Triad Guaranty Insurance Corp. has 90 days to come up with a remediation plan in order to continue providing mortgage insurance for loans purchased by Freddie Mac, after analysts downgraded the company’s insurer financial strength.

Fitch, which had warned of possible downgrades of the ratings of Triad and other major private mortgage insurers, took action Wednesday after Triad’s parent company revealed in a regulatory filing that it had not been able to raise new capital in the face of mounting losses.

In their annual report to investors, Triad Guaranty Inc. executives said net losses and loss adjustment expenses increased by $278.7 million, to $372.9 million, with paid losses up 70 percent to $100.6 million.

The company’s risk-to-capital ratio shot up from 12.5-to-1 a year ago to 20.5-to-1 by Dec. 31 — nearly at the 22.1-to-1 limit established by the company’s creditors, and the 25-to-1 minimum required by most states.

Triad officials said they are considering a "run-off" plan under which a newly formed mortgage insurer would "acquire certain of Triad’s employees, infrastructure, sales force and insurance underwriting operations," and the company would cease writing new business.

With an estimated 6.4 percent market share in 2007, Triad is the smallest of seven major private companies that insure loans in which borrowers make down payments of less than 20 percent. But it’s not alone in its predicament.

Fitch analysts warned in February that MGIC Investment Corp., PMI Group Inc. and Radian Group Inc. also face ratings downgrades if they cannot raise capital to offset rising losses (see Inman News story).
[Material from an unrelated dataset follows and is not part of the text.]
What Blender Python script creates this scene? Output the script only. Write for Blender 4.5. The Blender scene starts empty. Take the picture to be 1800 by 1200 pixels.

Triad officials said Fitch’s downgrade of the company’s insurer financial strength rating from "AA-" to "BBB-" would give government-backed mortgage financers Fannie Mae and Freddie Mac the right to require lenders to cancel the company’s remaining insurance in-force "on a selective basis" and substitute the cancelled policies with new policies written by another insurer.

Freddie Mac officials said that rather than automatically subjecting Triad to additional capital requirements and operations restrictions imposed on "Type II" insurers, the company will have 90 days to submit a remediation plan for restoring its AA- rating.

"Freddie Mac will then determine, at its sole discretion, whether or not to impose the additional Type II requirements for mortgage insurers," the company said.

Freddie Mac and Fannie Mae are the ultimate purchasers of "a large percentage of the loans" insured by Triad, company officials said in their annual report.

Triad’s 10 largest customers accounted for 73 percent of the company’s new insurance written in 2007. The company’s single largest customer — now bankrupt American Home Mortgage — accounted for 22 percent of revenue, followed by Wells Fargo Home Mortgage (13 percent), Fannie Mae (10 percent) and Countrywide Credit Industries (10 percent).

Triad said 32 percent of its risk in force and 47 percent of risk in default is in "distressed markets" in California, Florida, Arizona and Nevada. The default rate in those markets was 5.7 percent in those markets at year end, compared with 3.5 percent in remaining markets.

"If the housing markets continue to decline at a steep rate or for an extended period of time in these distressed markets, we could experience additional adverse effects on our operating results and financial condition due to the large concentration of our business in these distressed markets," company officials warned.